The Runner Who Couldn't Tie His Shoes


And there he goes, folks! Rounding the corner to the home stretch!

What's this?? OH NO!! His shoes just came untied! 😨 Oh, the horror!! He's crashing, burning, and tripping all over himself!! 🤯

This poor woman totally embarrassing herself by tripping in the movie theater, spilling popcorn everywhere

That racer trained so hard to win this race. But… he never took the time to learn how to tie his own shoes.

In the world of programming, learning to "tie one's shoes" means learning the basics. The fundamentals.

Shoelaces? Who needs 'em

Not mastering the fundamentals of programming is like trying to win a foot race without knowing how to tie your shoes.

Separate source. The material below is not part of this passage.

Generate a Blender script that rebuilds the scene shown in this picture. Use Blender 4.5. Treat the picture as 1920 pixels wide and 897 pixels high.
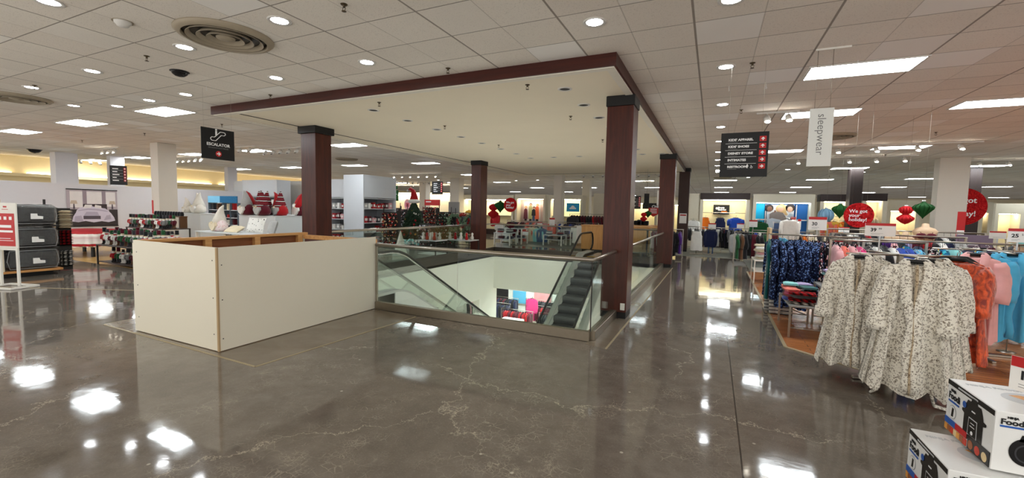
import bpy, math, random
from mathutils import Vector, Matrix
import numpy as np
for o in list(bpy.data.objects): bpy.data.objects.remove(o)
SC = bpy.context.scene
COL = SC.collection
PI = math.pi
random.seed(7)
# ---------------- camera (solved from the photograph's two vanishing points) ----------------
CX, CY, H = 960.0, 448.5, 1.7
V1 = np.array([377., -47.5]); V2 = np.array([-1719., -92.5])
FPX = float(np.sqrt(-V1 @ V2))
_y = np.array([V1[0], V1[1], FPX]); _y /= np.linalg.norm(_y)
_x = -np.array([V2[0], V2[1], FPX]); _x -= _x @ _y * _y; _x /= np.linalg.norm(_x)
_z = np.cross(_y, _x)
if _z[1] > 0: _z = -_z
RC = np.array([_x, _y, _z])
cam_d = bpy.data.cameras.new('camera'); cam = bpy.data.objects.new('camera', cam_d); COL.objects.link(cam)
cam_d.sensor_width = 36; cam_d.lens = FPX / 1920 * 36; cam_d.clip_start = .05; cam_d.clip_end = 300
M = Matrix.Identity(4)
for i in range(3):
    M[i][0] = RC[i][0]; M[i][1] = -RC[i][1]; M[i][2] = -RC[i][2]
M[0][3], M[1][3], M[2][3] = 0, 0, H
cam.matrix_world = M
SC.camera = cam
vs = SC.view_settings
vs.view_transform = 'Standard'; vs.look = 'None'; vs.gamma = 1; vs.use_curve_mapping = False
vs.exposure = 0.22
w = bpy.data.worlds.new('world'); SC.world = w; w.use_nodes = True
w.node_tree.nodes['Background'].inputs[0].default_value = (1, .96, .9, 1)
w.node_tree.nodes['Background'].inputs[1].default_value = 1.3  # uniform fill light added to lift the ceiling, enters behind the camera
SC.cycles.max_bounces = 8; SC.cycles.diffuse_bounces = 5; SC.cycles.glossy_bounces = 4
SC.cycles.transparent_max_bounces = 12; SC.cycles.transmission_bounces = 4
SC.cycles.sample_clamp_indirect = 6
SC.cycles.caustics_reflective = False; SC.cycles.caustics_refractive = False
try:
    SC.cycles.use_denoising = True; SC.cycles.denoiser = 'OPENIMAGEDENOISE'
except Exception: pass
PANEL_E = 24.0
CAN_E = 40.0
CEIL = 3.66
SC.cycles.use_fast_gi = True; SC.cycles.fast_gi_method = 'ADD'
w.light_settings.ao_factor = .22; w.light_settings.distance = 6.  # ambient term added on top of the lamps to brighten the ceiling
def F(px, py, z=0.):
    d = RC @ np.array([px-CX, py-CY, FPX]); t = (z-H)/d[2]; return float(d[0]*t), float(d[1]*t)
def P(px, py, Y):
    d = RC @ np.array([px-CX, py-CY, FPX]); t = Y/d[1]; return float(d[0]*t), float(H+d[2]*t)
def PX(px, py, X):
    d = RC @ np.array([px-CX, py-CY, FPX]); t = X/d[0]; return float(d[1]*t), float(H+d[2]*t)
def proj(X, Y, Z):
    c = np.array([X, Y, Z-H]) @ RC
    return (CX+FPX*c[0]/c[2], CY+FPX*c[1]/c[2]) if c[2] > .01 else (9e9, 9e9)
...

Sure, you can probably make it to the finish line. And maybe you can even beat some of your competitors. But the way you get there is filled with unnecessary pain and difficulty.

Maybe you get really good at flailing your feet without tripping over your laces! But what happens when that 100-meter dash turns into a 5K or a marathon? Will those scrappy tactics still work at that scale? What if the race is up a hill or moves around sharp corners? Now, you're totally screwed.

John Wooden: A Coaching Legend

UCLA basketball coach John Wooden won 10 national titles from 1964 to 1975. Coach Wooden recruited the best high school basketball players in the country.

But yet, on the first day of practice every year, he started with showing his players how to put on their socks and shoes.

Imagine the shock of those recruits. When they walked into the UCLA gym for the first time, they expected to learn the secrets to a successful basketball team.

There are no secrets. The fundamentals are everything.

"It is the little details that are vital. Little things make big things happen." A quote from John Wooden

Enough about shoes. What about software?

This quaint analogy draws direct parallels to the world of software engineering. Maybe you get really good at creating todo-list apps in React, but you never learned why nesting 5 for-loops inside of each other is a bad idea.

What happens when you need to scale an app to serve thousands of users? What happens when your boss tells you to change the theme of your website from red to blue, but you hard-coded every component's hex color?

What happens when you need to switch to a different 3rd-party library, but you have 700 unit tests all depending on code from the old library?

SpongeBob frantically typing on a computer before it bursts into flames

Lessons Learned

"Skipping ahead" to learn just the skills needed to do a specific high-level task can bring you short-term success. But in the long-term, you are doing yourself a huge disservice by not having a solid foundation of basic software principles and design patterns. Your ability to grow and adapt to new situations is severely limited.

Just like you need to learn how to tie your shoes before you run a race, you need to learn your programming fundamentals before you build the next big app.